Wednesday, April 25, 2018

Poor People's Campaign

In honor of the 50th Anniversary of the Poor People’s Campaign organized by the Rev. Dr. Martin Luther King, Jr., in 1968, the Episcopal Church is teaming with ecumenical partners including the National Council of Churches into action, ministry, and official relationship with the 2018 Poor People's Campaign: A National Call for Moral Revival.

The Episcopal Church Executive Council approved a resolution at its January meeting “acknowledging the unfinished work of the 1968 Poor Peoples Campaign, celebrate the revival of the movement as the 2018 Poor People's Campaign: A National Call for Moral Revival.”

The resolution concluded that the Poor People’s Campaign will “recognize these issues of poverty and justice severely affect our domestic and global brothers and sisters and commit to ministry of active engagement, advocacy, and support throughout the Episcopal Church.”

“This is an important partnership and we are enthused that the Episcopal Church is teaming with others in this important initiative,” commented the Rev. Melanie Mullen, Director of Reconciliation, Justice and Creation Care. “The work of the Episcopal Church through General Convention and Executive Council fully embodies the values of the gospel that underlie the Jesus Movement.”

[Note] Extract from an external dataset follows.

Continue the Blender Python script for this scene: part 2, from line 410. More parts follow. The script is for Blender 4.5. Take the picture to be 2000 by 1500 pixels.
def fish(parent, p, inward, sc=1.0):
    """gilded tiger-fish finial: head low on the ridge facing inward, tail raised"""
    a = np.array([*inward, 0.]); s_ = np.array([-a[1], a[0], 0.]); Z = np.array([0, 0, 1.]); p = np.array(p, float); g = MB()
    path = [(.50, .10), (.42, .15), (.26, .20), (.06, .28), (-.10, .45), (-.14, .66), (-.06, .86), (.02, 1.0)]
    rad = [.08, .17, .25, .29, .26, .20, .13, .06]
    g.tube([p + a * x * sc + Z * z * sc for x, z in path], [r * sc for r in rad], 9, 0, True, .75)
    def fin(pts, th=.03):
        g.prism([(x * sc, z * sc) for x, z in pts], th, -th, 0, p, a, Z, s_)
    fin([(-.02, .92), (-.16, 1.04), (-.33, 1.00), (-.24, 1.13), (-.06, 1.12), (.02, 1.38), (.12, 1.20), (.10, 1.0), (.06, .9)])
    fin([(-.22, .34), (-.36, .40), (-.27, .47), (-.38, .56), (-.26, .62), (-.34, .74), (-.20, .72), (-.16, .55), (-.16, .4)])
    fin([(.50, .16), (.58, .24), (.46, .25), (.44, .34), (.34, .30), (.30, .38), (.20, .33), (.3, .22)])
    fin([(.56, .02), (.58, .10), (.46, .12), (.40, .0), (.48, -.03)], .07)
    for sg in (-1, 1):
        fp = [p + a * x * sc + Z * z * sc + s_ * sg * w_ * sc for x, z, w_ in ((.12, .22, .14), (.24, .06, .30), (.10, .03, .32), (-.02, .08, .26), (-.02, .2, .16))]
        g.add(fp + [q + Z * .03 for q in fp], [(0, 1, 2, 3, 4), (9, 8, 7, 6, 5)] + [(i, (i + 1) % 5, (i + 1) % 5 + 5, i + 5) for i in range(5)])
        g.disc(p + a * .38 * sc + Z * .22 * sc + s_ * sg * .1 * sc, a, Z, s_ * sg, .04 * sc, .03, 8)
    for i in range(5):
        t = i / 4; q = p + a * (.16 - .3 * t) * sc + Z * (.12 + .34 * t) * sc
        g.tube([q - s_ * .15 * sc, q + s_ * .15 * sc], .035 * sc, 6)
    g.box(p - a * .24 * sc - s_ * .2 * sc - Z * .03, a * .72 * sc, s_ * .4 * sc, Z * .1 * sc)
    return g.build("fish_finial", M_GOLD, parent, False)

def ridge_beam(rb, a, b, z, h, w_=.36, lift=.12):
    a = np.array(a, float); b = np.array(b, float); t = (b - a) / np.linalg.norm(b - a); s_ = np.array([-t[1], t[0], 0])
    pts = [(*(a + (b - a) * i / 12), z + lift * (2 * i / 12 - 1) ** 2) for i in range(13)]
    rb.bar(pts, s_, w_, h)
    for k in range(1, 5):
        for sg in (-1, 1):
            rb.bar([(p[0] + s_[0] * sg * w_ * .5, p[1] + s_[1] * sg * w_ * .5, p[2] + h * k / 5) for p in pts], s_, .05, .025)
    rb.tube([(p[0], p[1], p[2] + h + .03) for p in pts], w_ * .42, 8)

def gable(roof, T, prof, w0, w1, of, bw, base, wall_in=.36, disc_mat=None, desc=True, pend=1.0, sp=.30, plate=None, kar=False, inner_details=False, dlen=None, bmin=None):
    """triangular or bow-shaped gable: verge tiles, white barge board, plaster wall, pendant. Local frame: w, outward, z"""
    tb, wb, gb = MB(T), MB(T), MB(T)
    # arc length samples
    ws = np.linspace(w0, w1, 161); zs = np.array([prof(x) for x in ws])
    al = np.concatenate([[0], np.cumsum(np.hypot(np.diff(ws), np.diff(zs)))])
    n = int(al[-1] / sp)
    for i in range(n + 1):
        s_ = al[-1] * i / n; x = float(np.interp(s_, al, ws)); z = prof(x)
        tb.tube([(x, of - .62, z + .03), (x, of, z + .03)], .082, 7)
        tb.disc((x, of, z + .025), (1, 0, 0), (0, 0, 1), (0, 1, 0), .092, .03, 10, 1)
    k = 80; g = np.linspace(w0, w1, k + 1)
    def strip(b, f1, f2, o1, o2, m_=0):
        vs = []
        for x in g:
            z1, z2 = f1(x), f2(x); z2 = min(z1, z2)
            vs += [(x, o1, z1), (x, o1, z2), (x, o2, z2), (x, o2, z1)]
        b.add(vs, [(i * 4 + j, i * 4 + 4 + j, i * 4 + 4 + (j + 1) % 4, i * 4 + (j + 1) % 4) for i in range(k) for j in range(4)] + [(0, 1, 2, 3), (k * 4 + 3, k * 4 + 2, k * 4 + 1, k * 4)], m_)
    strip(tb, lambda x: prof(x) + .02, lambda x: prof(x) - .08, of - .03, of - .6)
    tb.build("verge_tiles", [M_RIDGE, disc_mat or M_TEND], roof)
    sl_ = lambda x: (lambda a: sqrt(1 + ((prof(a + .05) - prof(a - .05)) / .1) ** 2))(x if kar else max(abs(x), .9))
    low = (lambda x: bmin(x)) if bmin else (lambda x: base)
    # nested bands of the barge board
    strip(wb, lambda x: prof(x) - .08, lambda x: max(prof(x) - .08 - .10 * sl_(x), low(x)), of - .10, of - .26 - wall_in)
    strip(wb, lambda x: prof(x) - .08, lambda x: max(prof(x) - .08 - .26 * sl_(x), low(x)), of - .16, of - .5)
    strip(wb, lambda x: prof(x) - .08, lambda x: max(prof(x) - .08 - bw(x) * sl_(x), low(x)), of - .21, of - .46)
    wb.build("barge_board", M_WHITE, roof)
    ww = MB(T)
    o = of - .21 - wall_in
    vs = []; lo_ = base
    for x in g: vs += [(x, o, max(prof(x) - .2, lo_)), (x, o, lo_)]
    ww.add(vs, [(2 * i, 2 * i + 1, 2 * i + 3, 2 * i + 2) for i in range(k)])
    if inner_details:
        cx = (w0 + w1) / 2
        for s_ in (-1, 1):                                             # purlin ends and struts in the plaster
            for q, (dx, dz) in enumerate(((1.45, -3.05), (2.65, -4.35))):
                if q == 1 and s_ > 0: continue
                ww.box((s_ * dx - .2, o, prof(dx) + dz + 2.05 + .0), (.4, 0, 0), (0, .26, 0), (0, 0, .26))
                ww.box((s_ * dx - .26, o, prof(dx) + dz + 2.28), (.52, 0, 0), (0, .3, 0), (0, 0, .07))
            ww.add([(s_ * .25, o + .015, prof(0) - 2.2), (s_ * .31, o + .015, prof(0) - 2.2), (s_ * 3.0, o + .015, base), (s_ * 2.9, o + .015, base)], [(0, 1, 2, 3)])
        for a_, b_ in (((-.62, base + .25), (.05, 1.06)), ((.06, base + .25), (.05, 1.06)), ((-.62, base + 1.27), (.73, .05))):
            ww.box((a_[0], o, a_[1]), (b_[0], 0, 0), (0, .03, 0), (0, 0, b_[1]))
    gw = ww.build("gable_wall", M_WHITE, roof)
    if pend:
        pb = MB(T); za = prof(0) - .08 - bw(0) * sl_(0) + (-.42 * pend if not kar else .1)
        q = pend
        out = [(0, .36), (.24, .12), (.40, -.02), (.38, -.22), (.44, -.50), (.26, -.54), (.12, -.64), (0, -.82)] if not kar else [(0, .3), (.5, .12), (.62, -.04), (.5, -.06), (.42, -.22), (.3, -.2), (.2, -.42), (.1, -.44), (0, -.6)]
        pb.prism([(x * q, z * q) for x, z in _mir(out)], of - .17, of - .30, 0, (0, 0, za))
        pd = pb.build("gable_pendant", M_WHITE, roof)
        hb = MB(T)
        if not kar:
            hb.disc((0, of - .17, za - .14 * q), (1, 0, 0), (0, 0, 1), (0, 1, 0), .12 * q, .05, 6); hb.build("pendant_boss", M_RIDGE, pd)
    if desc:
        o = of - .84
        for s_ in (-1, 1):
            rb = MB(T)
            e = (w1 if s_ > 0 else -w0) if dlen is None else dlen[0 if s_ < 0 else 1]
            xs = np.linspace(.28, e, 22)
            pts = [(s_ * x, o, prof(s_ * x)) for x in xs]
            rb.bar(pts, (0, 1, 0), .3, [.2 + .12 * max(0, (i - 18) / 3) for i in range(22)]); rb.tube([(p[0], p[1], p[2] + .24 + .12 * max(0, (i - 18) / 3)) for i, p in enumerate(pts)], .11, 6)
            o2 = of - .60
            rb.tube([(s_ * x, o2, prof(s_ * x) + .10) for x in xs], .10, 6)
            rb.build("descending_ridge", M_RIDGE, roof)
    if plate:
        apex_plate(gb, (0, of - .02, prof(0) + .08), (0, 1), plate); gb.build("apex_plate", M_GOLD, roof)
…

For Episcopalians and the Episcopal Church, the goals of the Poor People's Campaign: A National Call for Moral Revival are:
  • To live into our partnerships with the National Council of Churches and with the Poor People’s Campaign;
  • To rally Episcopalians on the issues of poverty and justice;
  • To ask for consideration in joining marches occurring nationally on April 4, the anniversary of the assassination of the Rev. Dr. Martin Luther King, Jr., and Sunday, May 13, Mother’s Day;
  • To encourage all interested Episcopalians to sign up here to participate.
 
Fundamental Principles of the Campaign

1. We are rooted in a moral analysis based on our deepest religious and constitutional values that demand justice for all. Moral revival is necessary to save the heart and soul of our democracy.

2. We are committed to lifting up and deepening the leadership of those most affected by systemic racism, poverty, the war economy, and ecological devastation and to building unity across lines of division.

3. We believe in the dismantling of unjust criminalization systems that exploit poor communities and communities of color and the transformation of the “War Economy” into a “Peace Economy” that values all humanity.

4. We believe that equal protection under the law is non-negotiable.

5. We believe that people should not live in or die from poverty in the richest nation ever to exist. Blaming the poor and claiming that the United States does not have an abundance of resources to overcome poverty are false narratives used to perpetuate economic exploitation, exclusion, and deep inequality.

6. We recognize the centrality of systemic racism in maintaining economic oppression must be named, detailed and exposed empirically, morally and spiritually. Poverty and economic inequality cannot be understood apart from a society built on white supremacy.

7. We aim to shift the distorted moral narrative often promoted by religious extremists in the nation from issues like prayer in school, abortion, and gun rights to one that is concerned with how our society treats the poor, those on the margins, the least of these, women, LGBTQIA folks, workers, immigrants, the disabled and the sick; equality and representation under the law; and the desire for peace, love and harmony within and among nations.

8. We will build up the power of people and state-based movements to serve as a vehicle for a powerful moral movement in the country and to transform the political, economic and moral structures of our society.

9. We recognize the need to organize at the state and local level—many of the most regressive policies are being passed at the state level, and these policies will have long and lasting effect, past even executive orders. The movement is not from above but below.

10. We will do our work in a non-partisan way—no elected officials or candidates get the stage or serve on the State Organizing Committee of the Campaign. This is not about left and right, Democrat or Republican but about right and wrong.

11. We uphold the need to do a season of sustained moral direct action as a way to break through the tweets and shift the moral narrative. We are demonstrating the power of people coming together across issues and geography and putting our bodies on the line to the issues that are affecting us all.

12. The Campaign and all its Participants and Endorsers embrace nonviolence. Violent tactics or actions will not be tolerated.

Learn more here (including the demands). 

In partnership with the Institute for Policy Studies, PPC has just released The Souls of Poor Folk: a national audit 50 years after the original Poor People's Campaign was launched by Rev. Dr. King and SCLC. In many areas, our nation and its poor and working-class peoples are dramatically further behind today on economic and social indices than a half-century ago. Almost half of our nation's population is currently poor or low-income.

Weeks before the 1968 Poor People's Campaign was to mobilize in Washington DC, Rev. Dr. Martin Luther King, Jr. was murdered in Memphis, having been invited there by Rev. James Lawson. Rev. Lawson continues to train and organize today; you can hear him in two recent NPR programs, as interviewed by Debbie Elliott: Codeswitch's "The Road to the Promised Land, 50 Years Later" and her feature NPR story "When MLK Was Killed, He Was in Memphis Fighting for Economic Justice."